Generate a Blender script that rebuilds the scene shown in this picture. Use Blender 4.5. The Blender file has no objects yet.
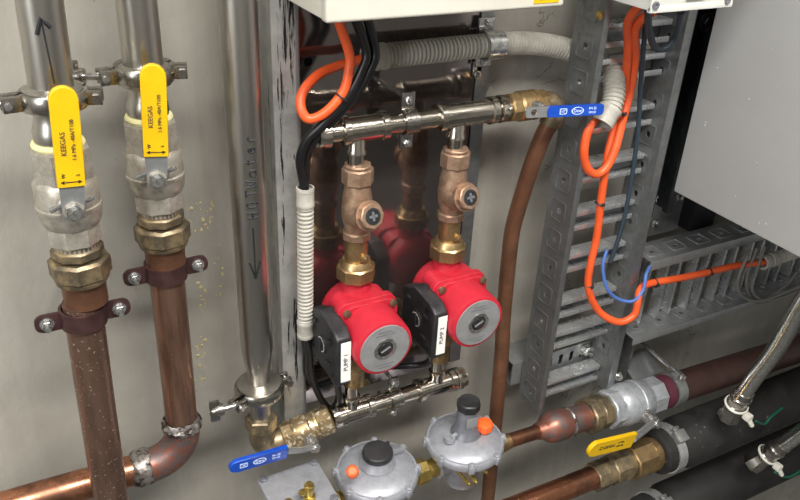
import bpy, bmesh, math, random
from mathutils import Vector as V, Matrix
random.seed(4)
scn = bpy.context.scene
COL = scn.collection
PI = math.pi

# ------------------------------------------------------------------ camera
F = 776.0; H = 0.80; ZC = 1.75
_v1 = V((330-400, 1650-250, F)); _v2 = V((2000-400, -100-250, F))
Dn = _v1.normalized()
Rt = (_v2 - Dn*_v2.dot(Dn)).normalized()
Nn = Rt.cross(Dn)
if Nn.z < 0: Nn = -Nn
cr = V((Rt.x, Nn.x, -Dn.x)); cd = V((Rt.y, Nn.y, -Dn.y)); cf = V((Rt.z, Nn.z, -Dn.z))
cam_d = bpy.data.cameras.new('camera'); cam = bpy.data.objects.new('camera', cam_d); COL.objects.link(cam)
M3 = Matrix((cr, -cd, -cf)).transposed()
cam.matrix_world = Matrix.Translation((0, -H, ZC)) @ M3.to_4x4()
cam_d.sensor_width = 36; cam_d.lens = F/800*36; cam_d.clip_start = 0.02
scn.camera = cam
scn.view_settings.view_transform = 'Standard'; scn.view_settings.look = 'None'
scn.view_settings.gamma = 1; scn.view_settings.use_curve_mapping = False
scn.view_settings.exposure = 0.0

def ray(u, v):
    d = V(((u-400)/F, (v-250)/F, 1)); return V((d.dot(Rt), d.dot(Nn), -d.dot(Dn)))
def at(u, v, off):
    w = ray(u, v); t = (H-off)/w.y
    return V((w.x*t, -off, w.z*t+ZC))
def at_x(u, v, x):
    w = ray(u, v); t = x/w.x
    return V((x, -H+w.y*t, w.z*t+ZC))
def zat(u, v, off): return at(u, v, off).z

X = V((1,0,0)); Y = V((0,1,0)); Z = V((0,0,1)); OUT = V((0,-1,0))

# ------------------------------------------------------------------ materials
def L(c):  # sRGB 0-255 -> linear
    return tuple(((x/255)/12.92 if x/255 <= .04045 else ((x/255+.055)/1.055)**2.4) for x in c) + (1,)
def mat(name, col, rough=.5, metal=0., col2=None, nscale=20, lo=.45, hi=.6, rough2=None, bump=0, bscale=150,
        specks=None, stretch=None, coat=0, spec=None, alpha=None):
    m = bpy.data.materials.new(name); m.use_nodes = True
    nt = m.node_tree; b = nt.nodes['Principled BSDF']
    N = nt.nodes.new; K = nt.links.new
    b.inputs['Base Color'].default_value = L(col); b.inputs['Roughness'].default_value = rough
    b.inputs['Metallic'].default_value = metal
    if coat: b.inputs['Coat Weight'].default_value = coat
    if spec is not None: b.inputs['Specular IOR Level'].default_value = spec
    tc = N('ShaderNodeTexCoord'); src = tc.outputs['Object']
    if stretch:
        mp = N('ShaderNodeMapping'); mp.inputs['Scale'].default_value = stretch; K(src, mp.inputs['Vector']); src = mp.outputs['Vector']
    out = None
    if col2:
        no = N('ShaderNodeTexNoise'); no.inputs['Scale'].default_value = nscale; no.inputs['Detail'].default_value = 5; no.inputs['Roughness'].default_value = .65
        K(src, no.inputs['Vector'])
        r = N('ShaderNodeValToRGB'); r.color_ramp.elements[0].position = lo; r.color_ramp.elements[1].position = hi
        r.color_ramp.elements[0].color = L(col); r.color_ramp.elements[1].color = L(col2)
        K(no.outputs['Fac'], r.inputs['Fac']); out = r.outputs['Color']
        if rough2 is not None:
            mr = N('ShaderNodeMapRange'); mr.inputs['From Min'].default_value = lo; mr.inputs['From Max'].default_value = hi
            mr.inputs['To Min'].default_value = rough; mr.inputs['To Max'].default_value = rough2
            K(no.outputs['Fac'], mr.inputs['Value']); K(mr.outputs['Result'], b.inputs['Roughness'])
    if specks:
        sc, th, scol = specks
        n2 = N('ShaderNodeTexNoise'); n2.inputs['Scale'].default_value = sc; n2.inputs['Detail'].default_value = 2
        K(tc.outputs['Object'], n2.inputs['Vector'])
        r2 = N('ShaderNodeValToRGB'); r2.color_ramp.elements[0].position = th; r2.color_ramp.elements[1].position = th+.03
        r2.color_ramp.elements[0].color = (0,0,0,1); r2.color_ramp.elements[1].color = (1,1,1,1)
        K(n2.outputs['Fac'], r2.inputs['Fac'])
        mx = N('ShaderNodeMix'); mx.data_type = 'RGBA'
        K(r2.outputs['Color'], mx.inputs['Factor'])
        if out: K(out, mx.inputs[6])
        else: mx.inputs[6].default_value = L(col)
        mx.inputs[7].default_value = L(scol); out = mx.outputs[2]
    if out: K(out, b.inputs['Base Color'])
    if bump:
        nb = N('ShaderNodeTexNoise'); nb.inputs['Scale'].default_value = bscale; nb.inputs['Detail'].default_value = 4
        K(src, nb.inputs['Vector'])
        bp = N('ShaderNodeBump'); bp.inputs['Strength'].default_value = bump; bp.inputs['Distance'].default_value = .001
        K(nb.outputs['Fac'], bp.inputs['Height']); K(bp.outputs['Normal'], b.inputs['Normal'])
    return m

MT = {}
MT['steel'] = mat('brushed stainless', (196,192,184), .26, 1, (172,169,162), 60, .3, .7, .36, .05, 300, stretch=(1,1,.05))
MT['steel_cast'] = mat('cast stainless', (196,190,177), .40, .7, (160,154,143), 90, .4, .65, .55, .18, 900)
MT['press'] = mat('polished press fitting', (205,198,186), .13, 1, (165,158,146), 70, .4, .7, .3, .06, 200)
MT['clamp'] = mat('clamp stainless', (180,176,168), .22, 1, (135,132,126), 80, .4, .7, .38, .08, 250)
MT['galv'] = mat('galvanised steel', (176,178,178), .36, .75, (160,162,162), 60, .4, .65, .42, .04, 90)
MT['galv_dark'] = mat('dark galvanised steel', (146,148,148), .36, .8, (130,132,132), 60, .4, .65, .42, .04, 90)
MT['zinc_bright'] = mat('bright zinc sheet', (226,228,228), .26, .8, (206,208,208), 60, .4, .65, .34)
MT['zinc'] = mat('zinc bolt', (214,214,210), .25, .9, (160,160,158), 200, .4, .6)
MT['brass'] = mat('brass', (184,156,112), .32, .9, (142,118,84), 60, .42, .62, .48, .08, 300)
MT['brass_old'] = mat('tarnished brass', (116,105,86), .45, .8, (176,156,122), 45, .45, .62, .35, .2, 300)
MT['brass_bright'] = mat('yellow brass', (208,184,110), .28, .9, (176,152,84), 60, .42, .62)
MT['bronze'] = mat('bronze casting', (180,150,126), .42, .7, (146,118,96), 70, .42, .62, .5, .2, 500)
MT['copper'] = mat('tarnished copper', (164,128,108), .28, .85, (108,80,68), 60, .42, .68, .4, .06, 200, specks=(260,.70,(176,150,130)), stretch=(1,1,.12))
MT['copper_spotted'] = mat('splashed copper', (150,120,104), .30, .85, (112,88,76), 40, .42, .66, .42, .06, 200, specks=(300,.665,(222,206,184)), stretch=(1,1,.2))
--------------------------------
**EXERCISE BRIEF:**
Your task is an exact transcription of all the data, minus the pictures.

**RESPONSE BELOW:**
Generate a Blender script that rebuilds the scene shown in this picture. Use Blender 4.5. The Blender file has no objects yet.
import bpy, bmesh, math, random
from mathutils import Vector as V, Matrix
random.seed(4)
scn = bpy.context.scene
COL = scn.collection
PI = math.pi

# ------------------------------------------------------------------ camera
F = 776.0; H = 0.80; ZC = 1.75
_v1 = V((330-400, 1650-250, F)); _v2 = V((2000-400, -100-250, F))
Dn = _v1.normalized()
Rt = (_v2 - Dn*_v2.dot(Dn)).normalized()
Nn = Rt.cross(Dn)
if Nn.z < 0: Nn = -Nn
cr = V((Rt.x, Nn.x, -Dn.x)); cd = V((Rt.y, Nn.y, -Dn.y)); cf = V((Rt.z, Nn.z, -Dn.z))
cam_d = bpy.data.cameras.new('camera'); cam = bpy.data.objects.new('camera', cam_d); COL.objects.link(cam)
M3 = Matrix((cr, -cd, -cf)).transposed()
cam.matrix_world = Matrix.Translation((0, -H, ZC)) @ M3.to_4x4()
cam_d.sensor_width = 36; cam_d.lens = F/800*36; cam_d.clip_start = 0.02
scn.camera = cam
scn.view_settings.view_transform = 'Standard'; scn.view_settings.look = 'None'
scn.view_settings.gamma = 1; scn.view_settings.use_curve_mapping = False
scn.view_settings.exposure = 0.0

def ray(u, v):
    d = V(((u-400)/F, (v-250)/F, 1)); return V((d.dot(Rt), d.dot(Nn), -d.dot(Dn)))
def at(u, v, off):
    w = ray(u, v); t = (H-off)/w.y
    return V((w.x*t, -off, w.z*t+ZC))
def at_x(u, v, x):
    w = ray(u, v); t = x/w.x
    return V((x, -H+w.y*t, w.z*t+ZC))
def zat(u, v, off): return at(u, v, off).z

X = V((1,0,0)); Y = V((0,1,0)); Z = V((0,0,1)); OUT = V((0,-1,0))

# ------------------------------------------------------------------ materials
def L(c):  # sRGB 0-255 -> linear
    return tuple(((x/255)/12.92 if x/255 <= .04045 else ((x/255+.055)/1.055)**2.4) for x in c) + (1,)
def mat(name, col, rough=.5, metal=0., col2=None, nscale=20, lo=.45, hi=.6, rough2=None, bump=0, bscale=150,
        specks=None, stretch=None, coat=0, spec=None, alpha=None):
    m = bpy.data.materials.new(name); m.use_nodes = True
    nt = m.node_tree; b = nt.nodes['Principled BSDF']
    N = nt.nodes.new; K = nt.links.new
    b.inputs['Base Color'].default_value = L(col); b.inputs['Roughness'].default_value = rough
    b.inputs['Metallic'].default_value = metal
    if coat: b.inputs['Coat Weight'].default_value = coat
    if spec is not None: b.inputs['Specular IOR Level'].default_value = spec
    tc = N('ShaderNodeTexCoord'); src = tc.outputs['Object']
    if stretch:
        mp = N('ShaderNodeMapping'); mp.inputs['Scale'].default_value = stretch; K(src, mp.inputs['Vector']); src = mp.outputs['Vector']
    out = None
    if col2:
        no = N('ShaderNodeTexNoise'); no.inputs['Scale'].default_value = nscale; no.inputs['Detail'].default_value = 5; no.inputs['Roughness'].default_value = .65
        K(src, no.inputs['Vector'])
        r = N('ShaderNodeValToRGB'); r.color_ramp.elements[0].position = lo; r.color_ramp.elements[1].position = hi
        r.color_ramp.elements[0].color = L(col); r.color_ramp.elements[1].color = L(col2)
        K(no.outputs['Fac'], r.inputs['Fac']); out = r.outputs['Color']
        if rough2 is not None:
            mr = N('ShaderNodeMapRange'); mr.inputs['From Min'].default_value = lo; mr.inputs['From Max'].default_value = hi
            mr.inputs['To Min'].default_value = rough; mr.inputs['To Max'].default_value = rough2
            K(no.outputs['Fac'], mr.inputs['Value']); K(mr.outputs['Result'], b.inputs['Roughness'])
    if specks:
        sc, th, scol = specks
        n2 = N('ShaderNodeTexNoise'); n2.inputs['Scale'].default_value = sc; n2.inputs['Detail'].default_value = 2
        K(tc.outputs['Object'], n2.inputs['Vector'])
        r2 = N('ShaderNodeValToRGB'); r2.color_ramp.elements[0].position = th; r2.color_ramp.elements[1].position = th+.03
        r2.color_ramp.elements[0].color = (0,0,0,1); r2.color_ramp.elements[1].color = (1,1,1,1)
        K(n2.outputs['Fac'], r2.inputs['Fac'])
        mx = N('ShaderNodeMix'); mx.data_type = 'RGBA'
        K(r2.outputs['Color'], mx.inputs['Factor'])
        if out: K(out, mx.inputs[6])
        else: mx.inputs[6].default_value = L(col)
        mx.inputs[7].default_value = L(scol); out = mx.outputs[2]
    if out: K(out, b.inputs['Base Color'])
    if bump:
        nb = N('ShaderNodeTexNoise'); nb.inputs['Scale'].default_value = bscale; nb.inputs['Detail'].default_value = 4
        K(src, nb.inputs['Vector'])
        bp = N('ShaderNodeBump'); bp.inputs['Strength'].default_value = bump; bp.inputs['Distance'].default_value = .001
        K(nb.outputs['Fac'], bp.inputs['Height']); K(bp.outputs['Normal'], b.inputs['Normal'])
    return m

MT = {}
MT['steel'] = mat('brushed stainless', (196,192,184), .26, 1, (172,169,162), 60, .3, .7, .36, .05, 300, stretch=(1,1,.05))
MT['steel_cast'] = mat('cast stainless', (196,190,177), .40, .7, (160,154,143), 90, .4, .65, .55, .18, 900)
MT['press'] = mat('polished press fitting', (205,198,186), .13, 1, (165,158,146), 70, .4, .7, .3, .06, 200)
MT['clamp'] = mat('clamp stainless', (180,176,168), .22, 1, (135,132,126), 80, .4, .7, .38, .08, 250)
MT['galv'] = mat('galvanised steel', (176,178,178), .36, .75, (160,162,162), 60, .4, .65, .42, .04, 90)
MT['galv_dark'] = mat('dark galvanised steel', (146,148,148), .36, .8, (130,132,132), 60, .4, .65, .42, .04, 90)
MT['zinc_bright'] = mat('bright zinc sheet', (226,228,228), .26, .8, (206,208,208), 60, .4, .65, .34)
MT['zinc'] = mat('zinc bolt', (214,214,210), .25, .9, (160,160,158), 200, .4, .6)
MT['brass'] = mat('brass', (184,156,112), .32, .9, (142,118,84), 60, .42, .62, .48, .08, 300)
MT['brass_old'] = mat('tarnished brass', (116,105,86), .45, .8, (176,156,122), 45, .45, .62, .35, .2, 300)
MT['brass_bright'] = mat('yellow brass', (208,184,110), .28, .9, (176,152,84), 60, .42, .62)
MT['bronze'] = mat('bronze casting', (180,150,126), .42, .7, (146,118,96), 70, .42, .62, .5, .2, 500)
MT['copper'] = mat('tarnished copper', (164,128,108), .28, .85, (108,80,68), 60, .42, .68, .4, .06, 200, specks=(260,.70,(176,150,130)), stretch=(1,1,.12))
MT['copper_spotted'] = mat('splashed copper', (150,120,104), .30, .85, (112,88,76), 40, .42, .66, .42, .06, 200, specks=(300,.665,(222,206,184)), stretch=(1,1,.2))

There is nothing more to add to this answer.